FirstLight owns and operates Candlewood Lake and has been lowering lake levels up to 10 feet each winter as a way to kill invasive Eurasian watermilfoil.

Marsicano said he and scientists, along with mathematicians who analyzed the data, saw levels of phosphorus and chlorophyll were not increasing and that water clarity was not worsening.

“We found we were trending better,” he said. “Not a great deal, but a little bit.”

Marsicano said water quality was best after deep drawdowns — typically about 10 feet — than with shallower drawdowns, typically 4 to 5 feet.

Marsicano hypothesized the milfoil could release nutrients from the soil into the water, and the more milfoil plants are killed in deep drawdowns, the less such nutrients find their way into the lake.

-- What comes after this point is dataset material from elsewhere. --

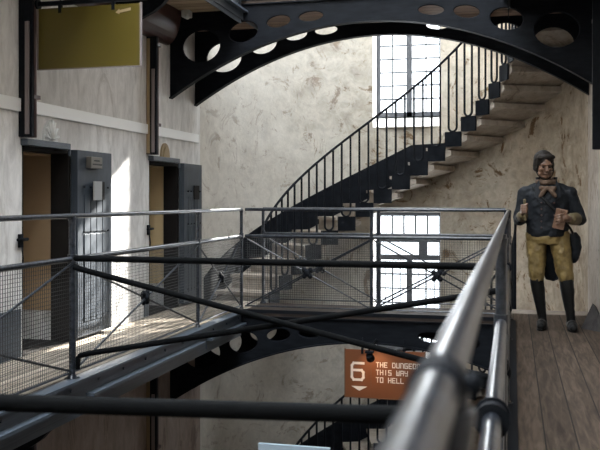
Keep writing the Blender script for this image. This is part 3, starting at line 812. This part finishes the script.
# skirt flaps at the waist
coat = remesh('coat', b, M['coat'], man, .008, 4, (.07, .022))
b = nb()   # stand collar and lapels
for s in (-1, 1):
    prism_dir(b, [W((s*.02, -.125, 1.13)), W((s*.115, -.105, 1.20)), W((s*.105, -.075, 1.30)), W((s*.075, -.06, 1.345)), W((s*.055, -.10, 1.26))], (0, -.016, 0))
rc = [(math.sin(t)*.088-.005, .022-math.cos(t)*.078) for t in [math.radians(38+i*(284)/18) for i in range(19)]]
for i in range(18):
    a, c = rc[i], rc[i+1]
    prism_dir(b, [W((a[0], a[1], 1.275)), W((c[0], c[1], 1.275)), W((c[0]*1.1, c[1]*1.1, 1.372)), W((a[0]*1.1, a[1]*1.1, 1.372))], (0, .008, 0))
obj('collar', b, M['coat'], coat, True)
for s in (-1, 1):
    for i in range(5): b = nb(); ball(b, W((s*.055, -.138+.004*(i > 2), 1.14-i*.055)), .008, u=8, v=6); obj('button', b, M['brown'], coat, True)
b = nb()
capsule(b, [tuple(Vector(RE).lerp(Vector(RW), .45)), tuple(Vector(RE).lerp(Vector(RW), .88))], [.058, .052]); obj('cuff', b, M['cuff'], coat, True); b = nb()
capsule(b, [tuple(Vector(LE).lerp(Vector(LW), .72)), tuple(Vector(LE).lerp(Vector(LW), .97))], [.050, .045])
obj('cuff', b, M['cuff'], coat, True)
b = nb()   # tails hanging behind the legs
pr = [(-.13, .86), (.17, .86), (.19, .62), (.12, .45), (.06, .42), (-.01, .44), (-.06, .60)]
n = len(pr)
a = [b.verts.new(W((x, .10+.03*math.sin(x*30), z))) for x, z in pr]; c = [b.verts.new(W((x*1.0, .135+.03*math.sin(x*30), z))) for x, z in pr]
b.faces.new(a); b.faces.new(c[::-1])
for i in range(n): b.faces.new((a[i], a[(i+1) % n], c[(i+1) % n], c[i]))
obj('coat_tails', b, M['coat'], coat)
# neckcloth
b = nb()
tube(b, [W((.075*math.sin(t)-.008, .01-.075*math.cos(t), 1.335-.012*math.cos(t))) for t in [2*PI*i/18 for i in range(18)]], .026, 10, True)
for s in (-1, 1):
    capsule(b, [(0, -.105, 1.275), (s*.035, -.125, 1.245), (s*.062, -.135, 1.20)], [.014, .026, .017], seg=10)
    capsule(b, [(0, -.11, 1.275), (s*.055, -.125, 1.272)], [.012, .022], seg=8)
ball(b, W((0, -.118, 1.272)), .021)
remesh('neckcloth', b, M['scarf'], man, .006, 2, (.02, .010))
# breeches, baggy and gathered below the knee
b = nb()
tube(b, [W((.0, .0, .90)), W((0, 0, .82)), W((.0, 0, .77))], 1.0, 24, rz=[(.165, .115), (.185, .125), (.17, .115)])
for lg in LEGS:
    h, k, a_ = Vector(lg[0]), Vector(lg[1]), Vector(lg[2])
    pts = [h, h.lerp(k, .3), h.lerp(k, .6), h.lerp(k, .86), k.lerp(a_, .03)]
    capsule(b, [tuple(p) for p in pts], [.092, .092, .080, .074, .056])
br = remesh('breeches', b, M['breech'], man, .008, 4, (.06, .026))
# tall boots
for lg, (tx, ty) in zip(LEGS, ((-.060, -.15), (.220, -.17))):
    b = nb(); k, a_ = Vector(lg[1]), Vector(lg[2])
    top = k.lerp(a_, -.02)
    pts = [top, k.lerp(a_, .25), k.lerp(a_, .55), k.lerp(a_, .85), a_, Vector((a_.x, a_.y+.01, .05))]
    capsule(b, [tuple(p) for p in pts], [.062, .060, .050, .040, .041, .043])
    capsule(b, [(a_.x, a_.y+.02, .045), ((a_.x+tx)/2, a_.y+ty*.5, .050), (tx, a_.y+ty*.95, .036)], [.043, .046, .034])
    o = remesh('boot', b, M['boot'], man, .007, 2, (.05, .008))
    b = nb()
    sol = []
    ax = Vector((tx-a_.x, ty, 0)).normalized(); nx = Vector((-ax.y, ax.x, 0))
    for t in range(20):
        an = 2*PI*t/20; l = math.cos(an)*.125+.055; wdt = math.sin(an)*(.045 if l > .06 else .038)
        q = Vector((a_.x, a_.y, 0))+ax*l+nx*wdt; sol.append((FX+q.x, FY+q.y))
    prism(b, sol, FZ+.001, FZ+.018)
    obj('sole', b, M['boot'], o)
    b = nb(); prism(b, [(FX+a_.x+.036*math.cos(t), FY+a_.y+.02+.036*math.sin(t)) for t in [2*PI*i/14 for i in range(14)]], FZ+.019, FZ+.04); obj('heel', b, M['boot'], o)
# things carried
e = empty('book', W((.10, -.235, .92)), 'tan book held against the coat by the costumed person', 'book', rz=0)
def rotbox(cx, cy, cz, sx, sy, sz, rx, rz_, bev=.002):
    bm = nb(); box(bm, -sx/2, sx/2, -sy/2, sy/2, -sz/2, sz/2, 0, bev)
    bmesh.ops.transform(bm, matrix=Matrix.Translation(W((cx, cy, cz))) @ Matrix.Rotation(rz_, 4, 'Z') @ Matrix.Rotation(rx, 4, 'Y'), verts=bm.verts); return bm
obj('page_block', rotbox(.100, -.232, 1.00, .085, .026, .16, .22, -.35), M['pages'], e)
bb = rotbox(.100, -.232, 1.00, .095, .005, .175, .22, -.35); bmesh.ops.translate(bb, verts=bb.verts, vec=(-.0055, -.0155, 0))
b2 = rotbox(.100, -.232, 1.00, .095, .005, .175, .22, -.35); bmesh.ops.translate(b2, verts=b2.verts, vec=(.0055, .0155, 0))
obj('cover', bb, M['book'], e); obj('cover', b2, M['book'], e)
b = nb(); cyl(b, W((-.198, -.279, .985)), W((-.200, -.279, 1.165)), .0105, 12); ball(b, W((-.200, -.279, 1.165)), .012)
tag(obj('baton', b, M['cuff'], None, True), 'short olive rod gripped in the raised fist of the costumed person', 'rod')
e = empty('satchel', W((.225, .03, .64)), 'dark cloth bag hanging at the hip of the costumed person', 'bag')
b = nb(); tube(b, [W((.215, .03, .865)), W((.235, .03, .82)), W((.245, .03, .74)), W((.235, .03, .65)), W((.225, .03, .60))], 1., 16, rz=[(.035, .05), (.055, .07), (.055, .075), (.045, .06), (.02, .03)])
remesh('bag_body', b, M['coat'], e, .008, 3, (.05, .015))
b = nb(); tube(b, [W((-.13, -.06, 1.285)), W((-.03, -.150, 1.17)), W((.10, -.148, 1.03)), W((.19, -.085, .92)), W((.23, .0, .85))], .011, 8); obj('shoulder_strap', b, M['boot'], e, True)

# ---------------------------------------------------------------- light
sc = bpy.context.scene
wd = bpy.data.worlds.new('world'); sc.world = wd; wd.use_nodes = True
bg = wd.node_tree.nodes['Background']; bg.inputs[0].default_value = (.86, .93, 1, 1); bg.inputs[1].default_value = 4.0
def area(name, loc, rot, sx, sy, power, col=(1, 1, 1), spread=PI):
    l = bpy.data.lights.new(name, 'AREA'); l.shape = 'RECTANGLE'; l.size = sx; l.size_y = sy; l.energy = power; l.color = col; l.spread = spread
    o = bpy.data.objects.new(name, l); C.objects.link(o); o.location = loc; o.rotation_euler = rot; return o
area('skylight_daylight', (-1.4, 3.2, ZT-.02), (0, 0, 0), 2.5, 15, 1050, (.86, .93, 1))
for z0, z1 in WIN:
    area('stair_window_daylight', (XC, YC+RO2+.05, (z0+z1)/2+.08), (-PI/2, 0, 0), .88, 1.8, 60, (.9, .95, 1))
sd = Vector((-1.68, -4.0, -2.38)).normalized()
l = bpy.data.lights.new('sun', 'SUN'); l.energy = 50; l.angle = math.radians(.8); l.color = (1, .96, .88)
o = bpy.data.objects.new('sun', l); C.objects.link(o); o.rotation_euler = sd.to_track_quat('-Z', 'Y').to_euler()
l = bpy.data.lights.new('sign_spot', 'SPOT'); l.energy = 3.2; l.color = (1, .62, .33); l.spot_size = math.radians(95); l.spot_blend = .8; l.shadow_soft_size = .02
o = bpy.data.objects.new('sign_spot', l); C.objects.link(o); o.location = (-1.33, 8.12, -1.55)
o.rotation_euler = Vector((.02, .26, -.16)).to_track_quat('-Z', 'Y').to_euler()

# ---------------------------------------------------------------- camera
cd = bpy.data.cameras.new('camera'); cam = bpy.data.objects.new('camera', cd); C.objects.link(cam)
F = 850.0
cd.sensor_width = 36; cd.lens = F*36/600
cd.shift_y = -26/600
cam.rotation_euler = (PI/2, 0, math.atan(213/F)); cam.location = (0, 0, 0)
cd.clip_start = .02
cd.dof.use_dof = True; cd.dof.focus_distance = 8.5; cd.dof.aperture_fstop = 9.0
sc.camera = cam
sc.view_settings.view_transform = 'Standard'; sc.view_settings.look = 'None'; sc.view_settings.gamma = 1
sc.view_settings.use_curve_mapping = False; sc.view_settings.exposure = 0.08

“If you wipe out the plants in the winter, you have less plants to leak the nutrients in the summer,” he said.

He said the best-practice techniques the authority promotes could also be a factor. The lake authority works with towns and lakeside residents, for example, to improve septic systems and keep phosphorus from entering the lake.

Since phosphorus and chlorophyll levels are not increasing, Marsicano said, there must be another explanation for the rise of blue-green algae blooms, which have closed many beaches in the area.

“We know something else is changing,” he said.

Marsicano acknowledged the lake has experienced higher pH levels and more conductivity from salt, both of which can give the blue-green algae an advantage. He said the way lakewater separates itself into layers by temperature is changing.

He and the other scientists who wrote the paper plan to examine other causes for blue-green algae in their next paper.

“It pushes us in another direction to explain the blooms,” he said.

Marsicano and the group of scientists and mathematicians have been working on the paper for several years. He said it feels good to have the paper accepted by their peers.

“That’s why scientists publis; they want to share information,” he said. “That’s how science moves forward.”